[Given instruction] Quote, with no changes, the lines that run from the top of the material to the line with "o = done('curtain_rail', rl, 'rail_grey');", both included.
[BEGIN Information provided]
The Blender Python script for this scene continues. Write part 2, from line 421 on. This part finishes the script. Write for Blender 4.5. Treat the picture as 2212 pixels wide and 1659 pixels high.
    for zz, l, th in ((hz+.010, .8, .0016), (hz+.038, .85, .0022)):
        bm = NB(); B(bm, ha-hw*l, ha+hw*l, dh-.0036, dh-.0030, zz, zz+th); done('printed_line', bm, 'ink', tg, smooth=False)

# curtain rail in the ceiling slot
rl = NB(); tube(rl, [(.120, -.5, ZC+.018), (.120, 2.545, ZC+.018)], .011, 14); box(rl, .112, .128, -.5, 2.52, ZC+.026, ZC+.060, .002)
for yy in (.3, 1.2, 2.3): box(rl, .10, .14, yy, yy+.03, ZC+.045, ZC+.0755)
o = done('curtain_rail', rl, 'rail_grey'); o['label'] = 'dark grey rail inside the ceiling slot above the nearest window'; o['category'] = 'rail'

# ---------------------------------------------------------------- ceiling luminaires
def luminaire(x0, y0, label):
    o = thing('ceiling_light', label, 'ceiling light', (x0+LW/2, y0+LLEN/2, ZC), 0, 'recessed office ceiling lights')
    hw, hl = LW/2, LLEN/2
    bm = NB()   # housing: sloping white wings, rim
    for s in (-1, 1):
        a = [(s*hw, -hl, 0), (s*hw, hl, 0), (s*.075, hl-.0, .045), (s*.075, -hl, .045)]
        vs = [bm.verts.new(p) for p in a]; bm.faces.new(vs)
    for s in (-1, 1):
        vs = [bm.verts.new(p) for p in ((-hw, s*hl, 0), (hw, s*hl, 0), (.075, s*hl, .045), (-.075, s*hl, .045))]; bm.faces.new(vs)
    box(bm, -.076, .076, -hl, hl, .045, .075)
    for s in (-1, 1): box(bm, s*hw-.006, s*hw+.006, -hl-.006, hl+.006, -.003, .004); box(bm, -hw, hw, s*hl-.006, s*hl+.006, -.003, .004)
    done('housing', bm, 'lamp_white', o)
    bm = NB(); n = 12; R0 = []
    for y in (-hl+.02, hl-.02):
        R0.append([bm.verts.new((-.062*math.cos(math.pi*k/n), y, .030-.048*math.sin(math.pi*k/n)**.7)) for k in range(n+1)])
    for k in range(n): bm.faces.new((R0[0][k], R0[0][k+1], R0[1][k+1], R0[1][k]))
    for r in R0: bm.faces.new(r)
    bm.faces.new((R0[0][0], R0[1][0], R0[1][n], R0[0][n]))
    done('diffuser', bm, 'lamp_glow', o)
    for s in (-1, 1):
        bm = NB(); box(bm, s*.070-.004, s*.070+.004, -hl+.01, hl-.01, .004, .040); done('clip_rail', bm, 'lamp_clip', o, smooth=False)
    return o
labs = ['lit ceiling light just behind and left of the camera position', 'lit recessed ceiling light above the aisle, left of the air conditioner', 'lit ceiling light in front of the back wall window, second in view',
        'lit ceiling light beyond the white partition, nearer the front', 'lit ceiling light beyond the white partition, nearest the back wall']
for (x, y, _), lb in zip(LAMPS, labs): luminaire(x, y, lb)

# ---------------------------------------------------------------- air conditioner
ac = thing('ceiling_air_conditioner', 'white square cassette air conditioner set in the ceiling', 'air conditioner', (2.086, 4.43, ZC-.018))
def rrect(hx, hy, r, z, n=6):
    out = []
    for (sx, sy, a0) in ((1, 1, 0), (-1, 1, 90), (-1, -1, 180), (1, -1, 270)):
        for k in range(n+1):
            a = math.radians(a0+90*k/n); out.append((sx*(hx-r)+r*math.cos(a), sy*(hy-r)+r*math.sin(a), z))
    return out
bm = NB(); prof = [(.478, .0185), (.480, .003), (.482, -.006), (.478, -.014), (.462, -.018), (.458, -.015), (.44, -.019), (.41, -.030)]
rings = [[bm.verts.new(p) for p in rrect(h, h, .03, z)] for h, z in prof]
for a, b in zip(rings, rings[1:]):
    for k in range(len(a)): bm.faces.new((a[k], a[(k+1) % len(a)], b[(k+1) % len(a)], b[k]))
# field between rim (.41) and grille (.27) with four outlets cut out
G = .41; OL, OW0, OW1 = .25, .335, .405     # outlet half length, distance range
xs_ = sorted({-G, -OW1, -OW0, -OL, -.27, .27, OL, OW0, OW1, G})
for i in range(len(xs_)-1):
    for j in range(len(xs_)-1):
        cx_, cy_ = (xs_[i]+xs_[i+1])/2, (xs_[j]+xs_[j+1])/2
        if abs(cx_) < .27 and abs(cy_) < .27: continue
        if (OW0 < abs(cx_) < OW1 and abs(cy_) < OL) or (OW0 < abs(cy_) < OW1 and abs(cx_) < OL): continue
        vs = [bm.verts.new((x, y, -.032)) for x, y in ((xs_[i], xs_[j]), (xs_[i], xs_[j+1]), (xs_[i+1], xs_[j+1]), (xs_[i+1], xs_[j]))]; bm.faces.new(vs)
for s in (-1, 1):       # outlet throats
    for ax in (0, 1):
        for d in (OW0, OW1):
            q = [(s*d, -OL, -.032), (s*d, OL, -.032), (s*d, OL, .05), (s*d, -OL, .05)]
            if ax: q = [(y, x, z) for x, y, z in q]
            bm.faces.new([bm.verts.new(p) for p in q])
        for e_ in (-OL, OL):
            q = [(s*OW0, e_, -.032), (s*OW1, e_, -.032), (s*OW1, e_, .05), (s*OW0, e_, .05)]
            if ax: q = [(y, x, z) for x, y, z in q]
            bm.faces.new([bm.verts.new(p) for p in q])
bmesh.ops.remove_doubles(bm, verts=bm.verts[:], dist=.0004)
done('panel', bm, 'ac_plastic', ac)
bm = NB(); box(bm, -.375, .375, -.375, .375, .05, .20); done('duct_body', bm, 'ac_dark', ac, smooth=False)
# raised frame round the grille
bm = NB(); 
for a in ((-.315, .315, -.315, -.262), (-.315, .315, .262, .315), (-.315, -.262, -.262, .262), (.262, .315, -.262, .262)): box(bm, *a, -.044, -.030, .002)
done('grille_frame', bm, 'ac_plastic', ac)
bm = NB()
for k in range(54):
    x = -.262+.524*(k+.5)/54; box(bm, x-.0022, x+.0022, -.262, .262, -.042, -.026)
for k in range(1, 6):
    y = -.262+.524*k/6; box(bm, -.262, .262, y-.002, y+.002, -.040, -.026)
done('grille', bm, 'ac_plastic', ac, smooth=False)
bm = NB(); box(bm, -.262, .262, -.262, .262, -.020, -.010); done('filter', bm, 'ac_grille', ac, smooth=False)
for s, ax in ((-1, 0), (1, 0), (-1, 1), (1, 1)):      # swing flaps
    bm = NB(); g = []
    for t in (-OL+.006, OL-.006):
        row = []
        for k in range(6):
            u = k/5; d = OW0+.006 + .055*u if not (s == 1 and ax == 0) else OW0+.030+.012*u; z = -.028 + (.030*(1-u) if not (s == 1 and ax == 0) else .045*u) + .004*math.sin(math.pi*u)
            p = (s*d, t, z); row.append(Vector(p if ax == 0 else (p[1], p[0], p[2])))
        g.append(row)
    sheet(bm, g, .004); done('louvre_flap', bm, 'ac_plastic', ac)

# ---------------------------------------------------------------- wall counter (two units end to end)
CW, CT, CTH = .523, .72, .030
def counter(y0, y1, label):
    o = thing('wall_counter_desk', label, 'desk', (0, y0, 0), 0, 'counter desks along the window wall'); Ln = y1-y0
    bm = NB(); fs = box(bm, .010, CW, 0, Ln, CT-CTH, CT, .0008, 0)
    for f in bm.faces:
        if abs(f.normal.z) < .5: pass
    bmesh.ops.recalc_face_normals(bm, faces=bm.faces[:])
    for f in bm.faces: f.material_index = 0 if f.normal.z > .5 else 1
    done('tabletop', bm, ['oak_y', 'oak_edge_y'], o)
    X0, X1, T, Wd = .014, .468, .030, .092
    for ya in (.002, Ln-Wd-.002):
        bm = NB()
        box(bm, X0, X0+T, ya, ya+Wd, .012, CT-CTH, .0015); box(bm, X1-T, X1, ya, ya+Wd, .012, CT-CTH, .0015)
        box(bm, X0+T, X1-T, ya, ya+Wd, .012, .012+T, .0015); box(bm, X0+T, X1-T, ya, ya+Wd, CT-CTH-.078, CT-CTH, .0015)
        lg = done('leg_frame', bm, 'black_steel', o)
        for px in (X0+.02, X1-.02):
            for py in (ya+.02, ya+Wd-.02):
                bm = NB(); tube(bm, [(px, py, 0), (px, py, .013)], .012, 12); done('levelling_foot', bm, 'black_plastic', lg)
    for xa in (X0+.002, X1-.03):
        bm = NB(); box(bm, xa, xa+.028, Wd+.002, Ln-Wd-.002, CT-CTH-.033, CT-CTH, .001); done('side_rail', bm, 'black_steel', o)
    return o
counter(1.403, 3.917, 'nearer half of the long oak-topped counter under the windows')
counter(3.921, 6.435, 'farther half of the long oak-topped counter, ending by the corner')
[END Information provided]
[Correct output]
The Blender Python script for this scene continues. Write part 2, from line 421 on. This part finishes the script. Write for Blender 4.5. Treat the picture as 2212 pixels wide and 1659 pixels high.
    for zz, l, th in ((hz+.010, .8, .0016), (hz+.038, .85, .0022)):
        bm = NB(); B(bm, ha-hw*l, ha+hw*l, dh-.0036, dh-.0030, zz, zz+th); done('printed_line', bm, 'ink', tg, smooth=False)

# curtain rail in the ceiling slot
rl = NB(); tube(rl, [(.120, -.5, ZC+.018), (.120, 2.545, ZC+.018)], .011, 14); box(rl, .112, .128, -.5, 2.52, ZC+.026, ZC+.060, .002)
for yy in (.3, 1.2, 2.3): box(rl, .10, .14, yy, yy+.03, ZC+.045, ZC+.0755)
o = done('curtain_rail', rl, 'rail_grey'); o['label'] = 'dark grey rail inside the ceiling slot above the nearest window'; o['category'] = 'rail'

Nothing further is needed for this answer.